I dehoniani in Mozambico hanno vissuto la sinodalità stando accanto alla gente anche durante la tragedia della guerra. Oggi sinodo significa far crescere una chiesa ministeriale.
Quando i dehoniani sono arrivati in Mozambico nel 1947, si sono stabiliti in Alto Molócuè, zona settentrionale della provincia centrale di Zambézia. Oltre gli 8 battezzati, avevano trovato lì un sacerdote diocesano del regime coloniale portoghese e una congregazione femminile. Tuttavia, il seme del vangelo era già stato gettato nel suolo mozambicano sin dal 1498 all’arrivo di Vasco de Gama insieme ai suoi compagni di viaggio, compresi frati e cappellani che cercavano di raggiungere l’India. Tuttavia, l’obiettivo di Vasco de Gama non era l’evangelizzazione.

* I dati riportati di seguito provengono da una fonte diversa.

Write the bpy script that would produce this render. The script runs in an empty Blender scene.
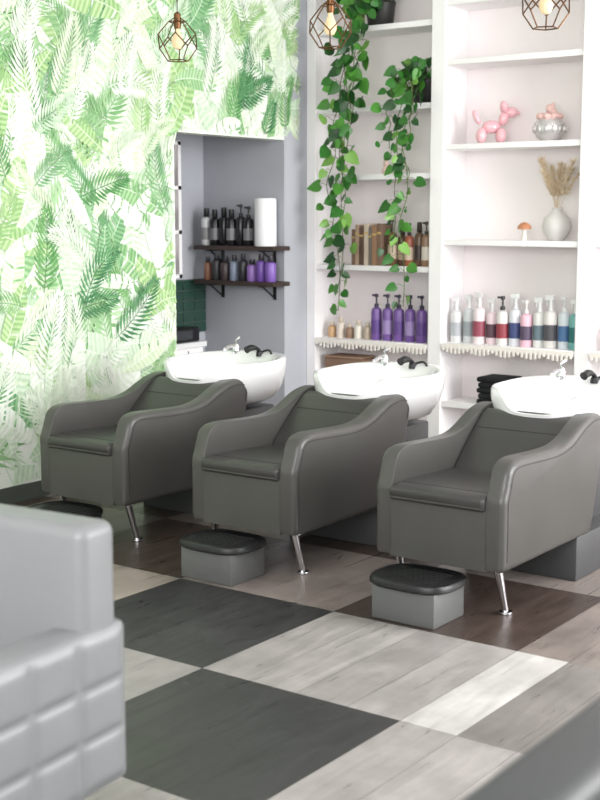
import bpy, bmesh, math, random
from mathutils import Vector, Matrix, Euler
random.seed(7)
scene=bpy.context.scene
PI=math.pi
def s2l(c):
    def g(v):
        v/=255.0
        return v/12.92 if v<=0.04045 else ((v+0.055)/1.055)**2.4
    return (g(c[0]),g(c[1]),g(c[2]),1.0)
_m={}
def mat(name,col,rough=0.5,metal=0.0,bump=0.0,bscale=200.0,var=0.0,vscale=8.0,emit=None,coat=0.0):
    if name in _m: return _m[name]
    m=bpy.data.materials.new(name); m.use_nodes=True
    nt=m.node_tree; b=nt.nodes['Principled BSDF']
    b.inputs['Base Color'].default_value=s2l(col)
    b.inputs['Roughness'].default_value=rough
    b.inputs['Metallic'].default_value=metal
    b.inputs['Coat Weight'].default_value=coat
    tc=nt.nodes.new('ShaderNodeTexCoord')
    if var>0:
        n=nt.nodes.new('ShaderNodeTexNoise'); n.inputs['Scale'].default_value=vscale; n.inputs['Detail'].default_value=4
        nt.links.new(tc.outputs['Object'],n.inputs['Vector'])
        mr=nt.nodes.new('ShaderNodeMapRange'); mr.inputs[1].default_value=0.3; mr.inputs[2].default_value=0.7
        mr.inputs[3].default_value=1-var; mr.inputs[4].default_value=1+var
        nt.links.new(n.outputs['Fac'],mr.inputs[0])
        mx=nt.nodes.new('ShaderNodeVectorMath'); mx.operation='SCALE'
        mx.inputs[0].default_value=s2l(col)[:3]
        nt.links.new(mr.outputs[0],mx.inputs['Scale'])
        nt.links.new(mx.outputs[0],b.inputs['Base Color'])
    if bump>0:
        n=nt.nodes.new('ShaderNodeTexNoise'); n.inputs['Scale'].default_value=bscale; n.inputs['Detail'].default_value=3
        nt.links.new(tc.outputs['Object'],n.inputs['Vector'])
        bp=nt.nodes.new('ShaderNodeBump'); bp.inputs['Strength'].default_value=bump; bp.inputs['Distance'].default_value=0.002
        nt.links.new(n.outputs['Fac'],bp.inputs['Height']); nt.links.new(bp.outputs[0],b.inputs['Normal'])
    if emit:
        b.inputs['Emission Color'].default_value=s2l(col); b.inputs['Emission Strength'].default_value=emit
    _m[name]=m
    return m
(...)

Anche se i colonizzatori erano accompagnati dai missionari, questo non era per la salvezza delle anime, ma sì una questione di strategia che agevolasse la realizzazione degli interessi imperialisti. Questo ci fa capire il fatto che stare insieme (qualità momentanea), non significa necessariamente essere insieme (qualità propria). Comunque, quella messa, tenuta sotto un grande albero l’11 marzo del 1498 nell’isola San Giorgio vicino all’isola del Mozambico, secondo gli storici, è considerato come l’avvio dell’evangelizzazione in Mozambico.
Che cosa i dehoniani hanno portato di nuovo rispetto ai missionari che li avevano preceduti? Dopo 75 anni di presenza dehoniana in Mozambico non parliamo ormai della cifra 8 in Alto Molócuè. Questa passa all’archivio storico. Ora parliamo di molto di più, sia in termini numerici o di impatto nell’ambito sociale e religioso a livello nazionale. I dehoniani sono sempre stati conosciuti come amici del popolo. Il loro stile di vita semplice, la loro vicinanza ai poveri, il loro impegno nel lavoro, insomma, la loro gratuità, hanno ispirato un’intera società.
Da quando sono arrivati in Mozambico, la priorità della loro missione non è stata soltanto quella di fare la catechesi e amministrare i sacramenti. I dehoniani hanno scelto di fare la Missio ad Gentes nel suo senso letterale come aveva fatto il nostro fondatore presso i bisognosi del suo tempo. Non basta solo accompagnare la gente che vive la sua storia (stare insieme), bisogna fare della storia della gente la nostra storia (essere insieme). Questo implica non solo essere consapevoli degli avvenimenti e mutazioni correnti, ma soprattutto fare lo sforzo di trovare soluzioni adeguate per ogni situazione.
Il loro apostolato per eccellenza è stato quello della vicinanza al popolo, non solo per condividere la fede del Risorto, ma anche ogni avvenimento della vita quotidiana. In questo modo, la gente tolse dalla testa l’idea di subordinazione compulsiva fissata dal regime coloniale, sostituendola con il senso di appartenenza dove ognuno si sente attore di un percorso comune.
In questo senso, i dehoniani hanno offerto alla chiesa del Mozambico un patrimonio particolarmente sinodale (essere insieme). Uno dei frutti di questo patrimonio è la Chiesa ministeriale.
Il Mozambico ha vissuto dopo l’indipendenza sedici anni di guerra civile. I dehoniani hanno condiviso questa esperienza di dolore e di terrore ma non si sono mai ritirati dallo svolgimento della missione affidata da Gesù. I dehoniani si sono mostrati veri pastori sull’esempio di Cristo. Nonostante i pericoli di guerra, non hanno mai abbandonato il popolo a loro affidato. Nelle comunità cristiane non sono mai mancati i raduni per condividere il pane eucaristico e la gioia del camminare insieme.
Perché i missionari erano pochi e non riuscivano ad assistere tutti i luoghi e comunità cristiane, essi affidavano certi compiti, come la catechesi e l’amministrazione del battesimo, ai ministri straordinari. Questi, erano anche responsabili di portare la santa comunione agli altri. In questo modo, è nata la Chiesa ministeriale, nella quale ogni membro della comunità cristiana si sente partecipe nella missione della Chiesa e non un semplice «consumatore».